Train Commuting Costs Set to Rise and Road Maintenance Budgets Cut Spending Review Nightmare Part III:

Spending Review Nightmare Part III: Train Commuting Costs Set to Rise and Road Maintenance Budgets Cut

Workers who commute by train on main routes with regulated fares face dramatic price increases because of the coalition government’s budget cuts, travel industry experts have warned.
The Tory/Lib Dem government has announced that it will be raising the ‘fee cap’ on routes with regulated fares to 3 percent above inflation in a bid to shift some of the cost of rail subsidies it provides onto the public — even though tax money is used to already subsidise the train companies.
The rise will hit conventional commuters the hardest, as the commuter runs are specifically those with regulated fares.
In addition, the budget cuts will “prove tough for workers in the public sector,” experts have warned.
Nigel Turner, director of programme management at travel company Carlson Wagonlit, was recently quoted in the Air and Business Travel News as warning that the budget cuts will prove a “major challenge” for the government.
He said that nobody in the public sector “has been quite sure what budget they have.
“There have been huge cutbacks already on travel, just through people not knowing what they are allowed to spend. In general, they have not been travelling.”
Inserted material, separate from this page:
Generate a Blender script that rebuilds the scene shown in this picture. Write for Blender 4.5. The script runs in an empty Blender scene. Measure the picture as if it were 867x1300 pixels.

He said he was “hopeful” that the estimated one million job cuts, which are part of the cutbacks, would not affect the travel industry “too badly.”
It is not only the rail service which is going to cost the public more. Councils across the country have been told by Transport Minister Norman Baker that they should stop "bleating" for more funds to repair road networks.
Mr Baker, a Lib Dem MP for Lewes, admitted that the roads in his constituency were “not particularly brilliant” — an understatement considering that East Sussex County Council has an estimated backlog of 20,000 potholes to repair.
Nonetheless, Mr Baker and his colleagues have overseen a £1.5 reduction in the highways maintenance budget according to East Sussex County Council as part of the overall spending review budget cuts.
And so it goes on: While train fares rise, subsidies to train companies remain; and road maintenance budgets in Britain are cut, but the increased foreign aid budget contains millions allocated to road building in Africa.
Once again, British people are put last.